В. В других случаях элиты избирают политический курс, препятствующий развитию плюрализма и враждебный либерализму. Такой выбор всегда делается намеренно, чтобы сохранить контроль над благами «ресурсного проклятия», монополию на власть и / или из страха социального протеста. Порой, однако, такой выбор подается собственному обществу как вынужденный или камуфлируется заявлениями о «национальном пути» к демократии. Такие случаи – тупики демократизации. Из нашей выборки Россия и Украина – примеры таких «застрявших транзитов». Развитие событий покажет, возможна ли в них эволюционная демократизация, или выход из подобного тупика возможен лишь через коллапс социальной модели (в более бедных странах) или смену элит под воздействием либо поколенческих, либо внешних факторов, требующих специального анализа.
Г. Выше уже упоминалась необходимость анализа каждого конкретного случая. Отметим теперь одно из измерений такого анализа, имеющее прямое отношение к оценкам дальнейшего развития посткоммунистических стран. В отличие от всего остального мира они начали свои трансформации с близкого к нулевому уровня развития рыночных отношений в экономике. В этом регионе мы и сейчас найдем примеры того, как демократия возникала параллельно с рождением или возрождением «буржуа», если вспомнить знаменитую максиму Дж. Баррингтона Мура «нет буржуа – нет демократии» [Moore, 1966]. Центральная и Юго-Восточная Европа не только построили демократии с рыночной экономикой, но и доказали их состоятельность: даже тяжелое воздействие экономического кризиса в 2008–2010 гг. не нанесло серьезного ущерба их демократическим институтам и практикам, в отличие от многих других европейских демократий (по оценкам индекса демократии журнала «Economist» за 2010 г.). Но этот «буржуа» будет продолжать развиваться даже в недемократических странах. В последнее десятилетие впечатляющие результаты показала модель авторитарного экономического роста в Китае, служащая образцом для многих недемократических стран Третьего мира: это выглядит глобальным вызовом демократии как «единственной игры в городе». Модели экономического роста в странах «ресурсного проклятия», таких как Россия, Казахстан или Азербайджан, не приносят значимых свидетельств роста запроса на демократизацию. Напротив, новейшие исследования среднего класса в России [см.: Средний класс после кризиса, 2010] показывают, что у современного российского «буржуа» развиваются как продемократические, так и проавторитарные запросы; первые связаны с модернизацией, вторые – со страхом хаоса или попыток «реванша» со стороны менее удачливых социальных слоев в случае, если страна вступит на путь демократизации.
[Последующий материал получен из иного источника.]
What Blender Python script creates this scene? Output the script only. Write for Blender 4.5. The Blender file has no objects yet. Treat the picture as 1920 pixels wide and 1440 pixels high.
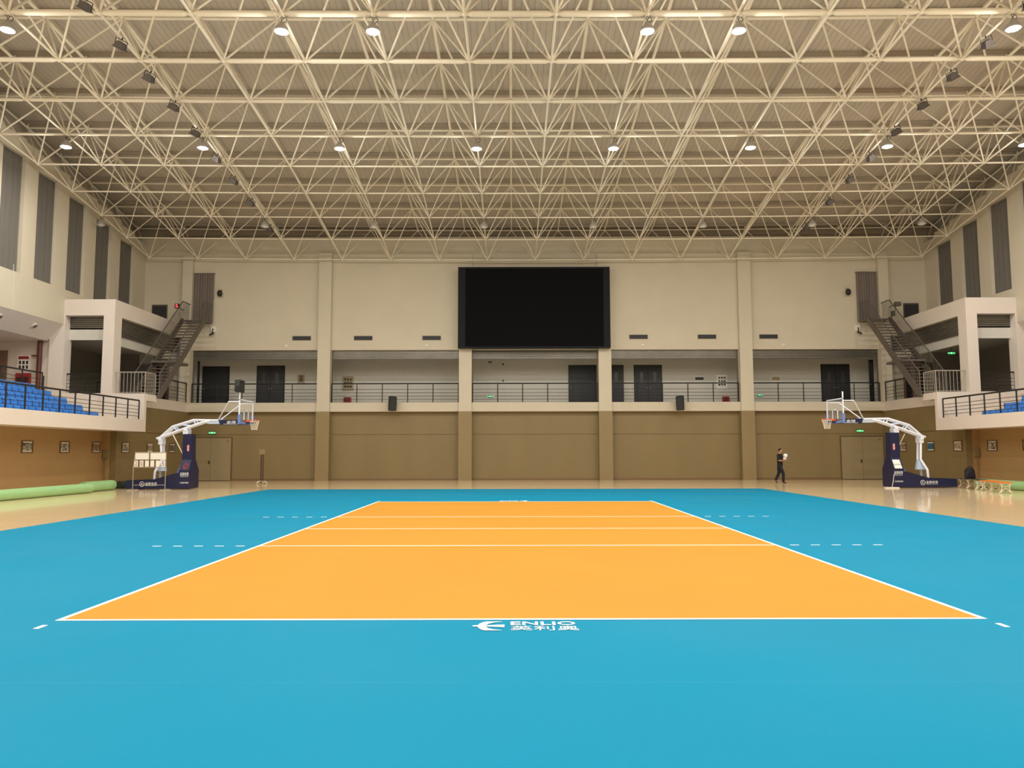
import bpy, bmesh, math, random
from mathutils import Vector, Matrix, Euler
random.seed(7)
SC = bpy.context.scene
COL = SC.collection
PI = math.pi

# ------------------------------------------------------------------ camera
F_PX, PITCH, ROLL, YAW, CAM_Z = 1464.6, 0.08652, -0.00201, -0.00049, 1.6237
def _ray(a, b, d=F_PX):
    c, s = math.cos(-ROLL), math.sin(-ROLL); a, b = c*a-s*b, s*a+c*b
    u = -b
    c, s = math.cos(PITCH), math.sin(PITCH); Y, Z = c*d-s*u, s*d+c*u
    c, s = math.cos(-YAW), math.sin(-YAW); X, Y = c*a-s*Y, s*a+c*Y
    return Vector((X, Y, Z))
cam_d = bpy.data.cameras.new('camera'); cam = bpy.data.objects.new('camera', cam_d); COL.objects.link(cam)
fw = _ray(0, 0).normalized(); rt = (_ray(100, 0)-_ray(0, 0)).normalized(); up = rt.cross(fw)
M = Matrix.Identity(4)
for i in range(3):
    M[i][0], M[i][1], M[i][2] = rt[i], up[i], -fw[i]
M.translation = (0, 0, CAM_Z)
cam.matrix_world = M
cam_d.sensor_width = 36.0; cam_d.lens = 36.0*F_PX/1920.0
cam_d.clip_start = 0.05; cam_d.clip_end = 300
SC.camera = cam

# ------------------------------------------------------------------ world, exposure
w = bpy.data.worlds.new('world'); SC.world = w; w.use_nodes = True
w.node_tree.nodes['Background'].inputs[0].default_value = (1, 0.93, 0.82, 1)
w.node_tree.nodes['Background'].inputs[1].default_value = 0.02
vs = SC.view_settings
vs.view_transform = 'Standard'; vs.look = 'None'; vs.gamma = 1.0; vs.use_curve_mapping = False
vs.exposure = 0.0
LAMP_POWER = 300.0
LAMP_COLOR = (1.0, 0.985, 0.93)

# ------------------------------------------------------------------ helpers
def lin(r, g, b):
    f = lambda c: (c/255/12.92) if c/255 <= 0.04045 else ((c/255+0.055)/1.055)**2.4
    return (f(r), f(g), f(b), 1)
def mat(name, rgb, rough=0.6, metal=0.0, noise=0.0, nscale=6.0, bump=0.0, bscale=40, emit=None, estr=0, spec=0.5, alpha=None, coat=0.0, stretch=(1,1,1), trans=0.0):
    m = bpy.data.materials.new(name); m.use_nodes = True
    nt = m.node_tree; b = nt.nodes['Principled BSDF']
    c = lin(*rgb)
    b.inputs['Base Color'].default_value = c
    b.inputs['Roughness'].default_value = rough
    b.inputs['Metallic'].default_value = metal
    b.inputs['Specular IOR Level'].default_value = spec
    b.inputs['Coat Weight'].default_value = coat
    b.inputs['Transmission Weight'].default_value = trans
    tc = nt.nodes.new('ShaderNodeTexCoord'); mp = nt.nodes.new('ShaderNodeMapping'); mp.inputs['Scale'].default_value = stretch
    nt.links.new(tc.outputs['Object'], mp.inputs['Vector'])
    if noise:
        n = nt.nodes.new('ShaderNodeTexNoise'); n.inputs['Scale'].default_value = nscale; n.inputs['Detail'].default_value = 4
        nt.links.new(mp.outputs[0], n.inputs['Vector'])
        r = nt.nodes.new('ShaderNodeMapRange'); r.inputs[1].default_value = 0.3; r.inputs[2].default_value = 0.7
        r.inputs[3].default_value = 1-noise; r.inputs[4].default_value = 1+noise
        nt.links.new(n.outputs['Fac'], r.inputs[0])
        mx = nt.nodes.new('ShaderNodeVectorMath'); mx.operation = 'SCALE'; mx.inputs[0].default_value = c[:3]
        nt.links.new(r.outputs[0], mx.inputs['Scale']); nt.links.new(mx.outputs[0], b.inputs['Base Color'])
    if bump:
        n2 = nt.nodes.new('ShaderNodeTexNoise'); n2.inputs['Scale'].default_value = bscale; n2.inputs['Detail'].default_value = 3
        nt.links.new(mp.outputs[0], n2.inputs['Vector'])
        bp = nt.nodes.new('ShaderNodeBump'); bp.inputs['Strength'].default_value = bump; bp.inputs['Distance'].default_value = 0.02
        nt.links.new(n2.outputs['Fac'], bp.inputs['Height']); nt.links.new(bp.outputs[0], b.inputs['Normal'])
    if emit:
        b.inputs['Emission Color'].default_value = lin(*emit); b.inputs['Emission Strength'].default_value = estr
    if alpha is not None:
        b.inputs['Alpha'].default_value = alpha
    return m

class MB:
    def __init__(s): s.v = []; s.f = []; s.sm = []
    def add(s, vs, fs, smooth=False):
        o = len(s.v); s.v += [tuple(v) for v in vs]; s.f += [tuple(i+o for i in f) for f in fs]; s.sm += [smooth]*len(fs); return s
    def box(s, x0, x1, y0, y1, z0, z1):
        x0, x1 = sorted((x0, x1)); y0, y1 = sorted((y0, y1)); z0, z1 = sorted((z0, z1))
        return s.add([(x0,y0,z0),(x1,y0,z0),(x1,y1,z0),(x0,y1,z0),(x0,y0,z1),(x1,y0,z1),(x1,y1,z1),(x0,y1,z1)],
                     [(0,3,2,1),(4,5,6,7),(0,1,5,4),(1,2,6,5),(2,3,7,6),(3,0,4,7)])
    def bbox(s, x0, x1, y0, y1, z0, z1, b=0.01):
        bm = bmesh.new(); t = MB().box(x0,x1,y0,y1,z0,z1)
        vv = [bm.verts.new(v) for v in t.v]; [bm.faces.new([vv[i] for i in f]) for f in t.f]
        bmesh.ops.bevel(bm, geom=bm.edges[:], offset=b, segments=2, affect='EDGES')
        bm.verts.index_update()
        s.add([v.co[:] for v in bm.verts], [[v.index for v in f.verts] for f in bm.faces]); bm.free(); return s
    def cyl(s, p, q, r, n=8, r2=None, cap=True):
        p, q = Vector(p), Vector(q); d = (q-p); 
        if d.length < 1e-6: return s
        d.normalize(); r2 = r if r2 is None else r2
        a = d.orthogonal().normalized(); b = d.cross(a)
        vs = []
        for k in range(n):
            t = 2*PI*k/n; e = a*math.cos(t)+b*math.sin(t); vs.append(p+e*r)
        for k in range(n):
            t = 2*PI*k/n; e = a*math.cos(t)+b*math.sin(t); vs.append(q+e*r2)
        s.add(vs, [(k, (k+1)%n, n+(k+1)%n, n+k) for k in range(n)], True)
        if cap: s.add(vs, [tuple(range(n-1,-1,-1)), tuple(range(n, 2*n))])
        return s
    def tube(s, pts, r, n=8):
        for a, b in zip(pts[:-1], pts[1:]): s.cyl(a, b, r, n)
        for p in pts[1:-1]: s.sph(p, r, n, max(4, n//2))
        return s
    def sph(s, c, r, n=10, m=6, sc=(1,1,1)):
        vs = [(c[0], c[1], c[2]+r*sc[2])]
        for i in range(1, m):
            ph = PI*i/m
            for k in range(n):
                t = 2*PI*k/n; vs.append((c[0]+r*sc[0]*math.sin(ph)*math.cos(t), c[1]+r*sc[1]*math.sin(ph)*math.sin(t), c[2]+r*sc[2]*math.cos(ph)))
        vs.append((c[0], c[1], c[2]-r*sc[2])); L = len(vs)-1
        fs = [(0, 1+k, 1+(k+1)%n) for k in range(n)]
        for i in range(m-2):
            for k in range(n):
                a = 1+i*n+k; b = 1+i*n+(k+1)%n; fs.append((a, a+n, b+n, b))
        fs += [(L, 1+(m-2)*n+(k+1)%n, 1+(m-2)*n+k) for k in range(n)]
        return s.add(vs, fs, True)
    def lathe(s, c, prof, n=20, axis='z'):
        vs = []
        for (r, z) in prof:
            for k in range(n):
                t = 2*PI*k/n; vs.append((c[0]+r*math.cos(t), c[1]+r*math.sin(t), c[2]+z))
        fs = []
        for i in range(len(prof)-1):
            for k in range(n):
                fs.append((i*n+k, i*n+(k+1)%n, (i+1)*n+(k+1)%n, (i+1)*n+k))
        return s.add(vs, fs, True)
    def prism(s, poly, fn, t0, t1):
        """poly: list of (u,v); fn(u,v,t)->xyz ; extruded between t0 and t1"""
        n = len(poly); vs = [fn(u, v, t0) for u, v in poly]+[fn(u, v, t1) for u, v in poly]
        return s.add(vs, [tuple(range(n)), tuple(range(2*n-1, n-1, -1))]+[(i, n+i, n+(i+1)%n, (i+1)%n) for i in range(n)])
    def quad(s, a, b, c, d): return s.add([a, b, c, d], [(0,1,2,3)])
    def torus(s, c, R, r, n=24, m=8, fn=None):
        vs = []
        for i in range(n):
            t = 2*PI*i/n
            for k in range(m):
                u = 2*PI*k/m; rr = R+r*math.cos(u); p = (rr*math.cos(t), rr*math.sin(t), r*math.sin(u))
                p = fn(p) if fn else p
                vs.append((c[0]+p[0], c[1]+p[1], c[2]+p[2]))
        return s.add(vs, [(i*m+k, ((i+1)%n)*m+k, ((i+1)%n)*m+(k+1)%m, i*m+(k+1)%m) for i in range(n) for k in range(m)], True)
    def text(s, txt, org, u, v, w=None, h=None, shear=0.0, thick=0.0):
        vs, fs = text_geo(txt)
        if not vs: return s
        xs = [p[0] for p in vs]; ys = [p[1] for p in vs]
        x0, x1, y0, y1 = min(xs), max(xs), min(ys), max(ys)
        u = Vector(u); v = Vector(v); o = Vector(org)
        out = []
        for p in vs:
            a = (p[0]-x0)/(x1-x0)*w; b = (p[1]-y0)/(y1-y0)*h
            out.append(o+u*(a+shear*b)+v*b)
        return s.add(out, fs)
    def build(s, name, m, parent=None, org=None, fix=True):
        me = bpy.data.meshes.new(name)
        if parent is not None:
            p = parent
            while p.parent: p = p.parent
            org = p.location
        o3 = Vector(org) if org is not None else Vector((0,0,0))
        me.from_pydata([tuple(Vector(v)-o3) for v in s.v], [], s.f)
        me.polygons.foreach_set('use_smooth', s.sm)
        me.update()
        if fix:
            bm = bmesh.new(); bm.from_mesh(me); bmesh.ops.recalc_face_normals(bm, faces=bm.faces[:]); bm.to_mesh(me); bm.free()
        if m: me.materials.append(m)
        ob = bpy.data.objects.new(name, me); COL.objects.link(ob)
        if parent is not None: ob.parent = parent
        else: ob.location = o3
        return ob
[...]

Наши выводы ни в коем случае не носят завершенного характера. Преобразования во многих посткоммунистических странах отнюдь не закончены. Структуры всех экономик, в том числе в недемократических странах, продолжают видоизменяться, и общий тренд этих изменений – прорыночный. Недемократические правители и те вынуждены имитировать демократические процедуры и проводить выборы. Демократические ценности и либеральные практики являют себя постсоветским гражданам даже через кривые зеркала авторитарных режимов. С другой стороны, после кризиса 2008–2010 гг. на повестку дня вновь вернулся вопрос о качестве демократии и госуправления даже в домене устоявших демократий. На обозримое будущее в дискурсе о демократии очевидно будут доминировать темы пределов демократической волны 1989–2010 гг. и вызов демократии со стороны китайской модели развития. Но в новый раунд обсуждения судеб демократии мы входим с лучшим пониманием ее основных трендов и осознанной потребностью более нюансированного изучения взаимовлияния объективных и субъективных факторов развития каждого трансформирующегося общества.